Sharpton was a chief defender of Brawley, a black teen-ager who in 1987 was found smeared with feces and scrawled with racial epithets in the small town of Wappingers Falls.

Brawley claimed she was raped by several white men, including a police officer and a local prosecutor. The case touched off racial protests and led to a huge investigation that ended with a grand jury pronouncing the entire thing a hoax.

During the furor, Sharpton accused prosecutor Steven Pagones of taking part in the alleged attack. Pagones was exonerated in 1988 by the grand jury and is now suing Sharpton and two other former advisers to Brawley, Alton Maddox and C. Vernon Mason.

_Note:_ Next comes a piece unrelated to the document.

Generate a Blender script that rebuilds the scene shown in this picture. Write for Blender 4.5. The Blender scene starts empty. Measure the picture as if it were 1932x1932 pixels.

Sharpton once said he believed Pagones was "absolutely" involved in the attack, but yesterday he couched Pagones' role in softer terms. "I am of the opinion that he was identified and should have been prosecuted," Sharpton said.

Pagones' attorney, William Stanton, challenged Sharpton to tell the jury what information he relied upon before repeatedly naming Pagones. Sharpton testified that he relied on accounts from Brawley's parents. He admitted he never talked to her directly about the details of what happened to her.

In the courtroom, a large-screen television showed videotapes of Sharpton on talk shows, excitedly naming Pagones as an attacker and daring him to sue Maddox, Mason and himself. It was a sharp contrast to the polished witness who wore a tailored pinstripe suit and repeatedly invoked Martin Luther King Jr. when casting himself as a civil-rights hero.

Pagones accused Sharpton of being evasive on the stand. "For 10 years, he has denounced me, he has taunted me," Pagones said during a break. "This is his time to put up or shut up, and he's doing neither."